Problem = Render the material again word for word, skipping the pictures in it.

--- Information provided ---

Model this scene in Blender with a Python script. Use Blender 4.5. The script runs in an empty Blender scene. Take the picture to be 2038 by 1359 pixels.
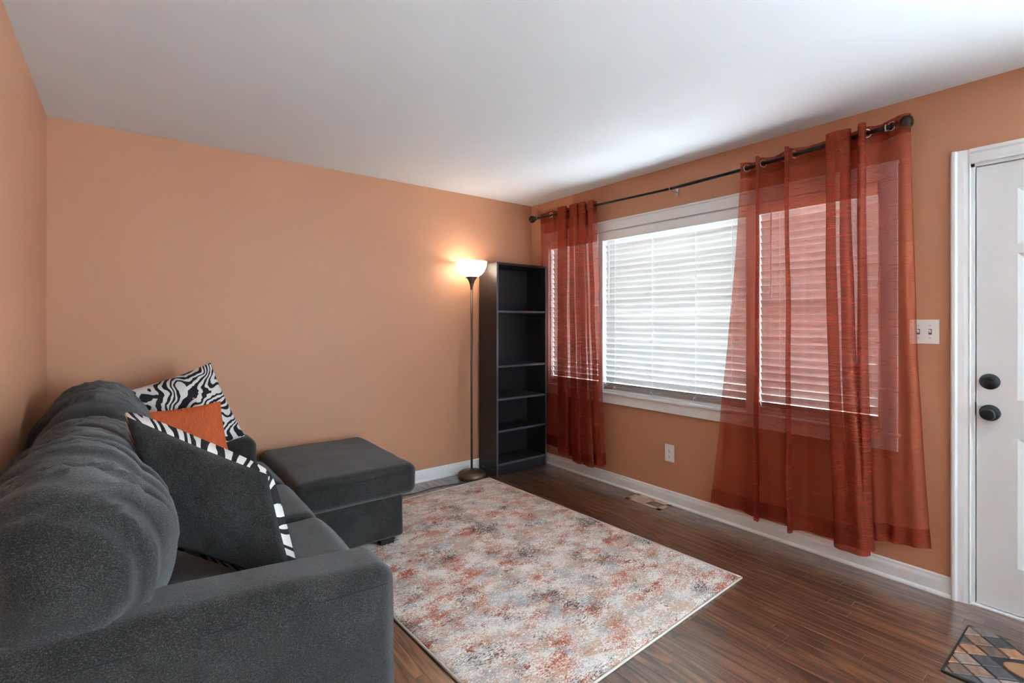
import bpy, bmesh, math, random
from mathutils import Vector, Matrix, noise
random.seed(7)
scene = bpy.context.scene
COL = scene.collection
PI = math.pi

# ------------------------------------------------------------------ camera, sky, exposure
FPX = 987.0
CAMP = Vector((-3.117, -3.690, 1.32))
YAW = math.radians(37.93)
cam_d = bpy.data.cameras.new('camera')
cam_d.sensor_width = 36.0
cam_d.lens = FPX / 2038.0 * 36.0
cam_d.shift_y = -39.5 / 2038.0
cam_d.clip_start = 0.05
cam = bpy.data.objects.new('camera', cam_d)
COL.objects.link(cam)
cam.location = CAMP
cam.rotation_euler = (PI / 2, 0, -YAW)
scene.camera = cam

world = bpy.data.worlds.new('sky')
scene.world = world
world.use_nodes = True
bg = world.node_tree.nodes['Background']
bg.inputs[0].default_value = (0.74, 0.95, 1.14, 1)
bg.inputs[1].default_value = 9.0
sun_l = bpy.data.lights.new('sun', 'SUN')
sun_l.energy = 25.0
sun_l.color = (0.93, 0.97, 1.0)
sun_l.angle = math.radians(0.6)
sun = bpy.data.objects.new('sun', sun_l)
COL.objects.link(sun)
sun.location = (1, 4, 9)
# high sun from beyond the back wall, so no direct sun comes in through the windows
sun.rotation_euler = Vector((-0.06, 0.42, 1.05)).to_track_quat('Z', 'Y').to_euler()

vs = scene.view_settings
vs.view_transform = 'Standard'
vs.look = 'None'
vs.gamma = 1.0
vs.use_curve_mapping = False
vs.exposure = 2.1
scene.cycles.max_bounces = 7
scene.cycles.diffuse_bounces = 5
scene.cycles.transparent_max_bounces = 14
scene.cycles.adaptive_threshold = 0.025
scene.cycles.caustics_reflective = False
scene.cycles.caustics_refractive = False
scene.cycles.sample_clamp_indirect = 8.0


def portal(name, loc, rot, sx, sy):
    l = bpy.data.lights.new(name, 'AREA')
    l.shape = 'RECTANGLE'
    l.size = sx
    l.size_y = sy
    l.cycles.is_portal = True
    o = bpy.data.objects.new(name, l)
    COL.objects.link(o)
    o.location = loc
    o.rotation_euler = rot
    return o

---

Written response =
Model this scene in Blender with a Python script. Use Blender 4.5. The script runs in an empty Blender scene. Take the picture to be 2038 by 1359 pixels.
import bpy, bmesh, math, random
from mathutils import Vector, Matrix, noise
random.seed(7)
scene = bpy.context.scene
COL = scene.collection
PI = math.pi

# ------------------------------------------------------------------ camera, sky, exposure
FPX = 987.0
CAMP = Vector((-3.117, -3.690, 1.32))
YAW = math.radians(37.93)
cam_d = bpy.data.cameras.new('camera')
cam_d.sensor_width = 36.0
cam_d.lens = FPX / 2038.0 * 36.0
cam_d.shift_y = -39.5 / 2038.0
cam_d.clip_start = 0.05
cam = bpy.data.objects.new('camera', cam_d)
COL.objects.link(cam)
cam.location = CAMP
cam.rotation_euler = (PI / 2, 0, -YAW)
scene.camera = cam

world = bpy.data.worlds.new('sky')
scene.world = world
world.use_nodes = True
bg = world.node_tree.nodes['Background']
bg.inputs[0].default_value = (0.74, 0.95, 1.14, 1)
bg.inputs[1].default_value = 9.0
sun_l = bpy.data.lights.new('sun', 'SUN')
sun_l.energy = 25.0
sun_l.color = (0.93, 0.97, 1.0)
sun_l.angle = math.radians(0.6)
sun = bpy.data.objects.new('sun', sun_l)
COL.objects.link(sun)
sun.location = (1, 4, 9)
# high sun from beyond the back wall, so no direct sun comes in through the windows
sun.rotation_euler = Vector((-0.06, 0.42, 1.05)).to_track_quat('Z', 'Y').to_euler()

vs = scene.view_settings
vs.view_transform = 'Standard'
vs.look = 'None'
vs.gamma = 1.0
vs.use_curve_mapping = False
vs.exposure = 2.1
scene.cycles.max_bounces = 7
scene.cycles.diffuse_bounces = 5
scene.cycles.transparent_max_bounces = 14
scene.cycles.adaptive_threshold = 0.025
scene.cycles.caustics_reflective = False
scene.cycles.caustics_refractive = False
scene.cycles.sample_clamp_indirect = 8.0


def portal(name, loc, rot, sx, sy):
    l = bpy.data.lights.new(name, 'AREA')
    l.shape = 'RECTANGLE'
    l.size = sx
    l.size_y = sy
    l.cycles.is_portal = True
    o = bpy.data.objects.new(name, l)
    COL.objects.link(o)
    o.location = loc
    o.rotation_euler = rot
    return o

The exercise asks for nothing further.